Rockslides will be more common in the next couple of months.

A rock slide just east of Grand Junction shut down a stretch of I-70 Sunday. About 11:45 AM several boulders came down at the 57-mile marker in DeBeque Canyon forcing the closure of the interstate in both directions. The rocks struck a car traveling through the canyon injuring two women. I-70 has since reopened.

The Colorado Department of Transportation will be on the site today doing mitigation work cleaning up after the slide that still has the eastbound lane of I-70 closed. I was driving back through Sunday evening and traffic on the eastbound side was backed up for several miles. Traffic is being detoured onto highway 65 and then onto 45 1/2 road before rentering onto I-70 in DeBeque.

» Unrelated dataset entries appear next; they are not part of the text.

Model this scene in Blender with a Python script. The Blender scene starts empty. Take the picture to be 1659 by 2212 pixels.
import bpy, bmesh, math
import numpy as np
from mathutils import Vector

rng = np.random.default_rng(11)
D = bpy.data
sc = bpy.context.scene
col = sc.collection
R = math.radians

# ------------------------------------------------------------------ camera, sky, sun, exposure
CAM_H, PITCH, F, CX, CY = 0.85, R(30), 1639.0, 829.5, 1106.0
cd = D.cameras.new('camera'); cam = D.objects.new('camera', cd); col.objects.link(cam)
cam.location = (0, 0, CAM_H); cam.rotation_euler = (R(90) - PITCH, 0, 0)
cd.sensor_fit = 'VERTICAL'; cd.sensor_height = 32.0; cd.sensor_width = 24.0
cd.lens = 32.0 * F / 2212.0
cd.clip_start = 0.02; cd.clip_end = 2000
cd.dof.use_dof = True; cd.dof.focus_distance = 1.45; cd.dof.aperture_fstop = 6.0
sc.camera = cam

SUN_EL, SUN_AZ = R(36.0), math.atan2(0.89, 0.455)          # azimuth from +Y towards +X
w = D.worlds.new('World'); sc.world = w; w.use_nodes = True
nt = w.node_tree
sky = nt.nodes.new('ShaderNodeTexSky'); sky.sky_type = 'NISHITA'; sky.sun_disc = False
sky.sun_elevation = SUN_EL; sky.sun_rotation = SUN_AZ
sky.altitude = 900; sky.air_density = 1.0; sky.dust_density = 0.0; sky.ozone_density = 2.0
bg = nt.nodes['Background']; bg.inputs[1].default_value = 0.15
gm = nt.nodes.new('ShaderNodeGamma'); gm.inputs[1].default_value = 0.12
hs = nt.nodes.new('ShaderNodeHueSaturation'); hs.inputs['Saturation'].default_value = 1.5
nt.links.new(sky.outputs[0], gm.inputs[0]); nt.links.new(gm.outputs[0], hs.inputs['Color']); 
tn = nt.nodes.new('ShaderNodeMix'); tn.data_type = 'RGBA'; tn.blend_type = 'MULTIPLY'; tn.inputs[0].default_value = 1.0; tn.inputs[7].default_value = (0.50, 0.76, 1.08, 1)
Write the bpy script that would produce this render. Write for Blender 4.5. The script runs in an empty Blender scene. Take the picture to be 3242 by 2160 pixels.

It's the same thing every spring in Colorado. Along with warmer weather comes increased risks of rockslides. This year is predicted to be worse than most with all the rain and snow from this year's extra-wet winter. The water runoff loosens the rock and all it takes is one loose boulder rolling down to trigger an all-out slide.

CDOT is back at work on a rockslide mitigation project in Glenwood Canyon. That work will include cleaning out rocks along catch fences and patching spots in older parts of the fences. If you're heading to Denver, expect delays along I-70 for the next several weeks. Glenwood Canyon is just one spot in Colorado where the risk of a rockslide is high. There are dangerous slide zones all across the Rocky Mountains along the roads that cut through them.

Keep out a watchful eye while traveling along these high-risk zones. If your car is struck, call 911 and stay in your car. It's safer in your car than standing outside. More rocks could be on their way down.